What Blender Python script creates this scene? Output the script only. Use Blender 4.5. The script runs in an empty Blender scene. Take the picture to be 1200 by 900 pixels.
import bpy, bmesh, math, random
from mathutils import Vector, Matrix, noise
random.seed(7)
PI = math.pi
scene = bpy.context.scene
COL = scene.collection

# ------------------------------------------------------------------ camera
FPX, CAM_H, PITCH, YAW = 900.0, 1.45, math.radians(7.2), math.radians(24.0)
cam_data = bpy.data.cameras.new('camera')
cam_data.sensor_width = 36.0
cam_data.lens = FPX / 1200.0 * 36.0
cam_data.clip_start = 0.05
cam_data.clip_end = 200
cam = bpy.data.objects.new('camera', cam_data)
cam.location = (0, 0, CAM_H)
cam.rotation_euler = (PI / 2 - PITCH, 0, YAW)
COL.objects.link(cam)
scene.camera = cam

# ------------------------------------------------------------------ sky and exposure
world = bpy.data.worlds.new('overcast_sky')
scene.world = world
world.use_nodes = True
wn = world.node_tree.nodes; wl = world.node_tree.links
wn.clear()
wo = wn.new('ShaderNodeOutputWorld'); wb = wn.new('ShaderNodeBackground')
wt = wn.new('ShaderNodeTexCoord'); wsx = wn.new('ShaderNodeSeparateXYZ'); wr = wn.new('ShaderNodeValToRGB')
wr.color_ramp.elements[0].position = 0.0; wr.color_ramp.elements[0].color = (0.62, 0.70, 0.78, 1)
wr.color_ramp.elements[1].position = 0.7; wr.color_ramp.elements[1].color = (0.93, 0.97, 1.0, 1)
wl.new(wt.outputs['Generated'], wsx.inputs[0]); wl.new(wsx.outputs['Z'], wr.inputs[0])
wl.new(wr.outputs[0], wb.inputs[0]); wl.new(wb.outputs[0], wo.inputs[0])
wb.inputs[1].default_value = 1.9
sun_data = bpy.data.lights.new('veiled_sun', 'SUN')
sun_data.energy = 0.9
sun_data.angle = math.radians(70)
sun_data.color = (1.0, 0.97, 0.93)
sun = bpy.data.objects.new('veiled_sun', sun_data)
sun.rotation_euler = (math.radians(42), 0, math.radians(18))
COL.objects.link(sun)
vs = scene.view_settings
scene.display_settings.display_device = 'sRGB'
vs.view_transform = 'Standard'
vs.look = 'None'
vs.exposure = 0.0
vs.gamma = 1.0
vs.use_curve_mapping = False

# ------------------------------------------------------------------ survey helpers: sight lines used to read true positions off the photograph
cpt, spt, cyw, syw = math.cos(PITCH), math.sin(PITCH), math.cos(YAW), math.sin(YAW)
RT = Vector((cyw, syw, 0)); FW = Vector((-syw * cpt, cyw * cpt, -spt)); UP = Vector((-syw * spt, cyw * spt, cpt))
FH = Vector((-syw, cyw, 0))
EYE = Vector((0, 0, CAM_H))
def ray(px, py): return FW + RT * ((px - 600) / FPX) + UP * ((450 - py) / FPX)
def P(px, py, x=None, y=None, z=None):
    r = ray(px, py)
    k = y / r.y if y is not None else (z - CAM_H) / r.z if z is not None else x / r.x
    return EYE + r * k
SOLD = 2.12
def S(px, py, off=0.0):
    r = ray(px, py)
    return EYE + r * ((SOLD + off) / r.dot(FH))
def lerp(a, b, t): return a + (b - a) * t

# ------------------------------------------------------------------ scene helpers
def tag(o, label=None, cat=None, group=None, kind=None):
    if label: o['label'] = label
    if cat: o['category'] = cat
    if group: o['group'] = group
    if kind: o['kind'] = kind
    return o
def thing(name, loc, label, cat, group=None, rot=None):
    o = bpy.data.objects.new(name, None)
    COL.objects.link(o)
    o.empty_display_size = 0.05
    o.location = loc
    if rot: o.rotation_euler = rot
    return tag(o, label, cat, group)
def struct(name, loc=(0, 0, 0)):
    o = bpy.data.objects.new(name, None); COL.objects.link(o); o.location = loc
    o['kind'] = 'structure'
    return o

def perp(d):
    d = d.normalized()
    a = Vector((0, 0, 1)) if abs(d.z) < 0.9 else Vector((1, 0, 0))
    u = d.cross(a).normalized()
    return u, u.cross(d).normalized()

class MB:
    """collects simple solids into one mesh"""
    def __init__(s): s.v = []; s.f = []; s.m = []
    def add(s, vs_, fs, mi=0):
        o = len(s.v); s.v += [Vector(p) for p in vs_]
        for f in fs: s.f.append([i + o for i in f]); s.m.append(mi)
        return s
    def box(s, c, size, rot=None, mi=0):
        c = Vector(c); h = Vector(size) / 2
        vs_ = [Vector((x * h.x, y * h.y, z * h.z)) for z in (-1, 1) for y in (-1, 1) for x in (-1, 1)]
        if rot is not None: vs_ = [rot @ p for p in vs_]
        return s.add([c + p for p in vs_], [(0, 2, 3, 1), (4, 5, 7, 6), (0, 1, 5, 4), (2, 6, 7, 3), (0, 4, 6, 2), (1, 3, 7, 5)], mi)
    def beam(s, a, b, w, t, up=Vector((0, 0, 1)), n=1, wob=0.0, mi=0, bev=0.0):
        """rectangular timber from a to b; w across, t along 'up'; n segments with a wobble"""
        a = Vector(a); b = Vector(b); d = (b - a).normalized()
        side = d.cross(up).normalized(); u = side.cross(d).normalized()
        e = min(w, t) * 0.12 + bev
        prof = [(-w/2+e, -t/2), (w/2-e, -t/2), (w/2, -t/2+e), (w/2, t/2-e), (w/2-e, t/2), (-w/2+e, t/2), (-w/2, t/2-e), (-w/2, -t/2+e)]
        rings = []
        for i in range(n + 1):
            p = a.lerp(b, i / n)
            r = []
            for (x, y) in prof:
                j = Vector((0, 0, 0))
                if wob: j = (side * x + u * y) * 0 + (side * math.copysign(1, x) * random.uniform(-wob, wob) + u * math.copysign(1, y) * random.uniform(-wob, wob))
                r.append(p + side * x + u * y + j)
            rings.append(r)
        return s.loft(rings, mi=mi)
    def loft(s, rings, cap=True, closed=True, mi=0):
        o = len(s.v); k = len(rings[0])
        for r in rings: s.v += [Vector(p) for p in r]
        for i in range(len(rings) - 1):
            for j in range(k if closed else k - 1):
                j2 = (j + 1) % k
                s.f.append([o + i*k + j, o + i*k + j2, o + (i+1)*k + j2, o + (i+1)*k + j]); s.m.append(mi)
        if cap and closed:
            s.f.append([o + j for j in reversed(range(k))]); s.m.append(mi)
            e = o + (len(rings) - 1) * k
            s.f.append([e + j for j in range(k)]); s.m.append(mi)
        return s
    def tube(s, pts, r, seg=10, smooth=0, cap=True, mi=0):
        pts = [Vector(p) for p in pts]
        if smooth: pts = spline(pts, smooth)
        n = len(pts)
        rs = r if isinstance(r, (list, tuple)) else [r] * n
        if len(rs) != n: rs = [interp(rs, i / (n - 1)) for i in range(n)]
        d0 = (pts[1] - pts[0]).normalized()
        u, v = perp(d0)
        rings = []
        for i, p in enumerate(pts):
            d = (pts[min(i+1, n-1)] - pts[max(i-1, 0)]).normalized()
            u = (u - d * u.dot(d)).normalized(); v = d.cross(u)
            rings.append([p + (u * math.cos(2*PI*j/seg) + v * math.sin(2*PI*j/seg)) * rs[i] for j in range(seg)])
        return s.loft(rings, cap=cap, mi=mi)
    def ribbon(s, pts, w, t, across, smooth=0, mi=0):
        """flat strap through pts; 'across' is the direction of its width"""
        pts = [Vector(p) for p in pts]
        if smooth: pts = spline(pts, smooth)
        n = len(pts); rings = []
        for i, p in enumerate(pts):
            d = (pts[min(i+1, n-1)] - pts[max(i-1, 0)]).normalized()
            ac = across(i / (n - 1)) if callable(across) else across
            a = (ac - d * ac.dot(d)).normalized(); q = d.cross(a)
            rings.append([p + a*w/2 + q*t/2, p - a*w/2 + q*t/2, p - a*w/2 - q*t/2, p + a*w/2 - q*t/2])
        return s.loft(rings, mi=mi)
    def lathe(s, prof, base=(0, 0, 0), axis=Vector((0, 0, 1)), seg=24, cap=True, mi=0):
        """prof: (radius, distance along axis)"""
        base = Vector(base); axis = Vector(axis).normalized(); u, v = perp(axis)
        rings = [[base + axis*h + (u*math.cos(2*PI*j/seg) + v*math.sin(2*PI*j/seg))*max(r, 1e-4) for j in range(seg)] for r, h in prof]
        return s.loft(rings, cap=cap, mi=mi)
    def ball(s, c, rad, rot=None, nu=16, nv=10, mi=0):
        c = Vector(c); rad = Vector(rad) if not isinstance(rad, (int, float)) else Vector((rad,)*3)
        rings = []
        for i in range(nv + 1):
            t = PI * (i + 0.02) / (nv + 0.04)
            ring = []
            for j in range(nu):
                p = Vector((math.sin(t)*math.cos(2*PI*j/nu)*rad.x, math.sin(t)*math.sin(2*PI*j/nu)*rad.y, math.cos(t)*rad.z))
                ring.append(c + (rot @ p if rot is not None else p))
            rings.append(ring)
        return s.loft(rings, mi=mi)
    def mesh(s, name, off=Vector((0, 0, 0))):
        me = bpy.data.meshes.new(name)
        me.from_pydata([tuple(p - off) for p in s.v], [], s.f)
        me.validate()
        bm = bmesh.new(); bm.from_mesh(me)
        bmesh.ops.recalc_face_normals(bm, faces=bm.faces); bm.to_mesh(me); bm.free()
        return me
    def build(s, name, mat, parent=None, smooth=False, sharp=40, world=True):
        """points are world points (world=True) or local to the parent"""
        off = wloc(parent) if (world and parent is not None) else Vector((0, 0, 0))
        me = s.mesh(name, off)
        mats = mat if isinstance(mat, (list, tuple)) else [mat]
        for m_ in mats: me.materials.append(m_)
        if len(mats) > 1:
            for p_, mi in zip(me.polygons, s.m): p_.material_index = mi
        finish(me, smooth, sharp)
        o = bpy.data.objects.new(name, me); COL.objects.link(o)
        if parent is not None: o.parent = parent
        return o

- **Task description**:
Give the lines again, exactly as they stand, from the beginning of the data through the line with "scene.camera = cam".

- **Solved problem**:
What Blender Python script creates this scene? Output the script only. Use Blender 4.5. The script runs in an empty Blender scene. Take the picture to be 1200 by 900 pixels.
import bpy, bmesh, math, random
from mathutils import Vector, Matrix, noise
random.seed(7)
PI = math.pi
scene = bpy.context.scene
COL = scene.collection

# ------------------------------------------------------------------ camera
FPX, CAM_H, PITCH, YAW = 900.0, 1.45, math.radians(7.2), math.radians(24.0)
cam_data = bpy.data.cameras.new('camera')
cam_data.sensor_width = 36.0
cam_data.lens = FPX / 1200.0 * 36.0
cam_data.clip_start = 0.05
cam_data.clip_end = 200
cam = bpy.data.objects.new('camera', cam_data)
cam.location = (0, 0, CAM_H)
cam.rotation_euler = (PI / 2 - PITCH, 0, YAW)
COL.objects.link(cam)
scene.camera = cam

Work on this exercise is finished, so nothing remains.